Vicki Irvin-Maryland Real Estate Investing-Vicki Irvin

15 – About Lowball Offers, Part 1- Maryland Real Estate Secrets
Vicki Irvin
Lloyd Irvin

As an investor, never pay the asking price (unless a foolish seller is asking below market—a real rarity!). Sellers almost universally ask more than they are willing to take for their homes. They expect to come down some, hence the above market asking price. If you pay what the seller is asking, you’re wasting your money. Remember, the less you pay for the property, the greater your profit when you sell.

TIP: In hot markets, houses sometimes go for full price or even more. If you’re investing, that’s usually a market to stay away from, unless you think the price is going to rapidly go up even further.

The real trick is knowing how much less than asking price a seller will take. Sometimes a seller will only come down a few thousand dollars. Other times they may drop 10 percent or more. And, of course, there’s that occasional seller who refuses to come down a dime. How do you know one from the other?

Unless you have supernatural powers (or the seller’s agent spills the beans), you don’t know. That means you have to learn through the negotiating process. Your offer and each counter-offer the sellers make tells you more. Eventually, if you’re a good negotiator, you will have gotten the lowest possible price.
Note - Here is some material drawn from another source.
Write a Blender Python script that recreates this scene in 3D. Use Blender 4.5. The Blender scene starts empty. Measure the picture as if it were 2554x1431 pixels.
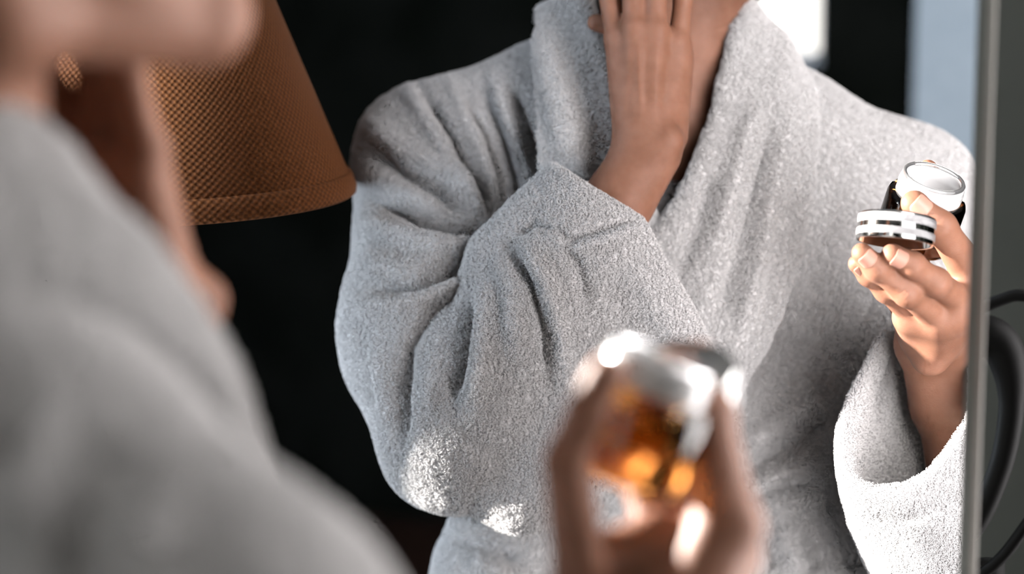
import bpy, math, random
import numpy as np
from mathutils import Vector, Matrix

random.seed(4); RNG = np.random.default_rng(4)
scene = bpy.context.scene
COL = scene.collection

# ------------------------------------------------------------------ camera and room axes
# Camera frame: x right, y into the picture, z up. World: z up, y away from the camera.
LENS = 65.0
F = 2554 * LENS / 36.0
def ray(px, py): return np.array([(px - 1277) / F, 1.0, (716 - py) / F])
NRM = ray(3300, -200); NRM = NRM / np.linalg.norm(NRM)          # mirror normal, away from the room
MC = 1.0805                                                    # mirror plane: NRM . p = MC
_m = np.cross(ray(2441, 0), ray(2393, 1431)); UP = np.cross(_m, NRM); UP = UP / np.linalg.norm(UP)
UP = UP * np.sign(UP[2])
_fwd = np.array([0., 1., 0.]); AY = _fwd - (_fwd @ UP) * UP; AY /= np.linalg.norm(AY)
AX = np.cross(AY, UP)
ROT = np.array([AX, AY, UP])                                   # camera frame -> world
CAM_H = 1.50
def refl(P):
    P = np.asarray(P, float)
    return P - 2 * ((P @ NRM) - MC)[..., None] * NRM
def toworld(P): return np.asarray(P, float) @ ROT.T + np.array([0, 0, CAM_H])
def V(px, py, d): return ray(px, py) * d                       # a point as it appears in the mirror
DT = .115                                                      # the trunk stands this much further from the glass than the hand
def T(px, py, d): return V(px, py, d + DT)
HT = .0
def H(px, py, d): return V(px, py, d + HT)
def D(px, py, d): return refl(ray(px, py) * d)                  # a point as the camera sees it directly
def real(P): return toworld(refl(P))                           # where the thing itself stands
def dirw(v): return ROT @ np.asarray(v, float)
def refldir(v):
    v = np.asarray(v, float); return v - 2 * (v @ NRM) * NRM
NW = dirw(NRM); NW[2] = 0; NW /= np.linalg.norm(NW)            # into the mirror wall
UW = np.array([NW[1], -NW[0], 0.0])                            # along the mirror wall, to the right
MPT = np.array([0, 0, CAM_H]) + NW * MC                        # foot of the camera on the mirror plane
def room(u, v, z):                                             # u along the wall, v out of the mirror plane into the wall
    return np.array([0, 0, 0]) + UW * u + NW * (MC + v) + np.array([0, 0, z])

cam_d = bpy.data.cameras.new('camera'); cam = bpy.data.objects.new('camera', cam_d); COL.objects.link(cam)
cam_d.sensor_width = 36; cam_d.lens = LENS; cam_d.clip_start = 0.02
cx, cz, cy = dirw([1, 0, 0]), dirw([0, 0, 1]), dirw([0, -1, 0])
cam.matrix_world = Matrix(((cx[0], cz[0], cy[0], 0), (cx[1], cz[1], cy[1], 0), (cx[2], cz[2], cy[2], CAM_H), (0, 0, 0, 1)))
cam_d.dof.use_dof = True; cam_d.dof.focus_distance = 1.42; cam_d.dof.aperture_fstop = 2.6
scene.camera = cam

# ------------------------------------------------------------------ world, sun, window light, exposure
w = bpy.data.worlds.new('daylight'); scene.world = w; w.use_nodes = True
bg = w.node_tree.nodes['Background']; bg.inputs[0].default_value = (1.0, 0.97, 0.90, 1); bg.inputs[1].default_value = 1.1
SUN_DIR = dirw(np.array([0.69, -0.63, -0.33])); SUN_DIR /= np.linalg.norm(SUN_DIR)
sd = bpy.data.lights.new('sun', 'SUN'); sun = bpy.data.objects.new('sun', sd); COL.objects.link(sun)
sd.energy = 19.0; sd.color = (1.0, 0.95, 0.89); sd.angle = math.radians(0.6)
sun.rotation_euler = Vector(SUN_DIR).to_track_quat('-Z', 'Y').to_euler(); sun.location = (-2, 0, 4)
def area(name, loc, direction, sx, sy, power, color):
    l = bpy.data.lights.new(name, 'AREA'); o = bpy.data.objects.new(name, l); COL.objects.link(o)
    l.shape = 'RECTANGLE'; l.size = sx; l.size_y = sy; l.energy = power; l.color = color
    o.location = loc; o.rotation_euler = Vector(direction).to_track_quat('-Z', 'Y').to_euler(); return o
area('window_daylight', room(-1.30, .42, 1.55), -NW, 1.05, 1.5, 22, (0.70, 0.84, 1.0))
area('added_front_right_light', room(.78, .43, 1.48), -NW, 1.3, 1.8, 42, (1.0, 0.955, 0.965))  # added light from an unseen side, brightens the front of the robe
area('rear_window_daylight', room(-0.35, -2.95, 1.75), NW, 0.5, 1.2, 3, (1.0, 0.97, 0.90))
cyc = scene.cycles; cyc.use_adaptive_sampling = True; cyc.adaptive_threshold = .09; cyc.adaptive_min_samples = 12
cyc.max_bounces = 6; cyc.diffuse_bounces = 1; cyc.glossy_bounces = 3; cyc.transmission_bounces = 5; cyc.transparent_max_bounces = 4
scene.view_settings.view_transform = 'Standard'; scene.view_settings.look = 'None'
scene.view_settings.exposure = 0.76; scene.view_settings.gamma = 1.0; scene.view_settings.use_curve_mapping = False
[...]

How Do I Begin Negotiations?

It all starts out with a low-bid. (You can’t very well go lower after you’ve previously made a high bid; you would lose credibility and lose the seller’s interest.)

The rule of thumb is to always offer at least 5 percent less than the asking price for investment homes. Notice that “at least.” That means that you won’t offer a price that is higher than 5 percent below market, but you might well want to offer a price that is far lower than 5 percent below market.

How much less depends on several factors including:

• The Market—Is it hot or cold? You can always expect to pay less in a cold market.

• The Property—Is it just a run-of-the-mill investment, or does it have phenomenal potential? If it’s common, offer less, far less. If it’s exceptional, you’ll want to offer more. Keep in mind that the more run-down the property is, the less it’s likely to bring. The more spruced up it is, the higher the price.

• The Asking Price—Is it right at the market value, or is it higher or lower? If the house is already priced below market, you may want to offer closer to full price. If it’s priced above market (which most houses usually are), you’ll want to offer much less.

• Your Perspective—Remember, you can make money in real estate simply by paying full price and holding onto the property. If you’re satisfied doing this, offer just 5 percent below market. However, if you’ve decided to be a cutthroat investor, offer far less.

How do you know what the home’s true market value is? Learning this is a good starting point. Begin by going to an agent or checking at one of the many Internet websites that offer comparative market analysis (CMA) figures. The analysis takes a look at all similar homes sold within the previous six months (or perhaps a year) within the area. You then compare the sold homes and prices with the subject home and its asking price. Add for extra features the subject home has. Subtract for features the sold properties have that the subject home lacks. By comparison, you can quickly determine the market value of the property.

Keep in mind, however, that a CMA only tells you what homes sold for a few months to about a year ago. It usually doesn’t tell you what they’re selling for right now. In a rising market, you have to add a certain percentage for recent appreciation. Find out what the increase is and then add that to the CMA price. (Usually the increase is given as an annual figure. Divide that by 12 months and then add the amount for however many months it’s been since the latest comparable sale.)